Real films have that element of romance and in a way a filmmaker has arrived in my life if he or she makes a film that doesn't affect me. But of course that's after this person has already burned a door into my heart.
Maddin is on my list of the very best filmmakers, and on a much shorter list of the ones that matter and are still working. He's changed the way I dream. Some of the visual humming I do to myself is his tunes. So I consider it a sort of triumph to have a relationship with him where he says something that matters to him, and he says/shows it with the same skill as before... and it doesn't matter to me.
Its a sort of transcendent Zen thing to be able to know something so deeply to be able to discard it easily.

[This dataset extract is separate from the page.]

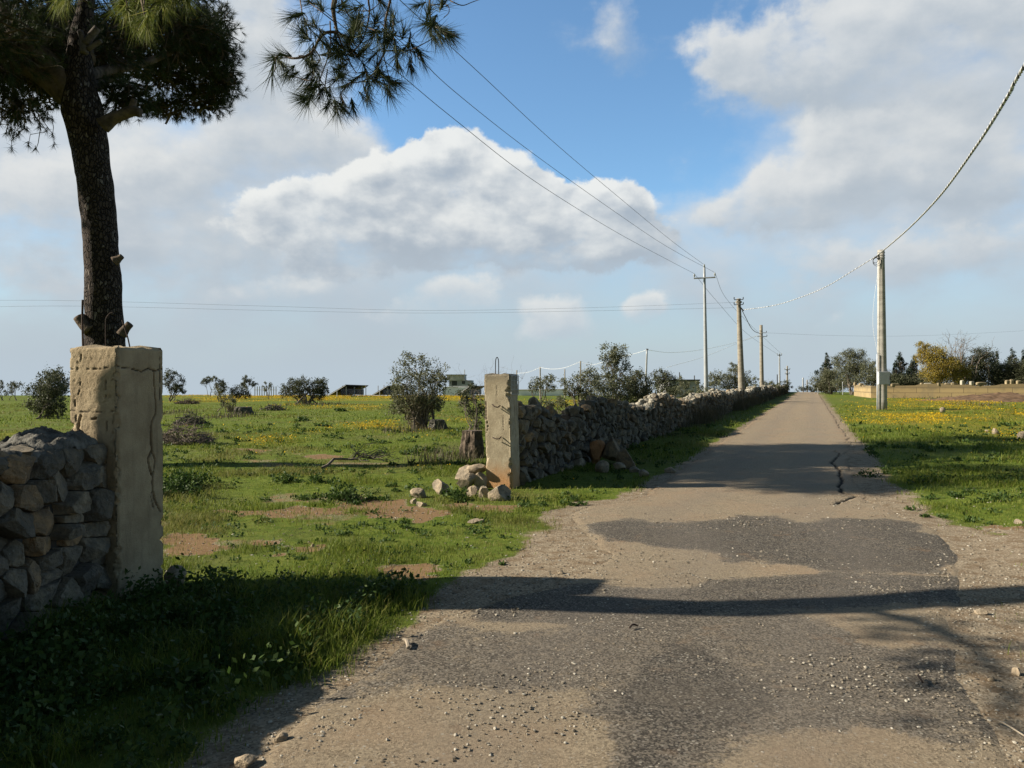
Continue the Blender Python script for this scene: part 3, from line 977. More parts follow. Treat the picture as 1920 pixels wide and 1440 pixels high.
def hB(s):
    """height of the wall's top along its length"""
    h = np.interp(s, [0, 1.7, 2.2, 3.0, 3.4, 5.0, 6.5, 9.0, 11, 13, 16, 20, 150], [1.27, 1.26, 1.0, .98, 1.2, 1.30, 1.28, 1.05, 1.06, 1.15, 1.22, 1.18, 1.15])
    return h + (vnoise2(np.asarray(s) * .9, np.zeros_like(s), 9) - .5) * .14 + (vnoise2(np.asarray(s) * .23, np.zeros_like(s) + 5, 19) - .55) * .45 * sstep(8, 14, np.asarray(s, float))


mbs = MB(); mbt = MB(); mbc = MB()
rr = np.random.default_rng(12)
segs = [(0, 5, .21, 3), (5, 11, .20, 3), (11, 20, .20, 2), (20, 36, .24, 2), (36, 60, .30, 1), (60, 100, .38, 1), (100, 152, .5, 1)]
for (s0, s1, size, sub) in segs:
    o = sB + dB * s0
    stone_face(mbs, o, dB, UP, nB, s1 - s0, 1.38, size, 1.25, size * .6, sub, int(s0) + 100, .010, lambda q, s0=s0: float(hB(q + s0)), .07)
    for k in range(int((s1 - s0) / .5)):
        a, b_ = s0 + k * .5, s0 + k * .5 + .5
        h = float(min(hB(a), hB(b_))) - .10
        box(mbc, a, b_, -.55, -.02, -.3, h, M=np.stack([dB, nB, UP], 1), o=sB)
    n = int((s1 - s0) / (size * .62) * 2.2)
    for k in range(n):
        u = rr.uniform(s0, s1); sz = size * rr.uniform(.45, .95)
        v, F = rock_verts(min(sub, 2), rr, 7, .12)
        v = (v * np.array([sz * .75, sz * .65, sz * .5])) @ randrot(rr).T * .95
        p = sB + dB * u + nB * rr.uniform(-.48, .02) + UP * (float(hB(u)) - .02 + rr.uniform(-.06, .10))
        if u < 5 and rr.uniform() < .4:
            continue
        (mbt if (rr.uniform() < .75 and u > 8) else mbs).add(v + p, F)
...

This is a film put together from his own life. Its a different sort of narrative adventure than we usually get from him. Usually we have an inner substrate, a narrative model made explicit in the movie that is preserved enough for us to see the contrast between it and the way we are seeing it. A virgin's diary, a sad song. Here, the narrative is a life proper. The reason it fails for me is that I already know what I need to about this mind, because he gave us sticky artifacts that are sent out into an ether where souls flit. This time, he cannot do that, the artifacts stick to his embodied life, not mine. For me to accept this, I'd have to have some sort of resonance with him as a human.
And I don't. I cannot. Its part of the arrangement when you begin as we have: he's the sender, I'm the lucid receiver. We both cannot be receivers, the way he has structured his art. I think I will advise you to stay away from this if you are serious about Maddin. It will take me some time to recover the ability to accept things from him as selfless, world-connected art.
He knows this. There's a bunch of business about humans as wax statues.
Ted's Evaluation -- 2 of 3: Has some interesting elements.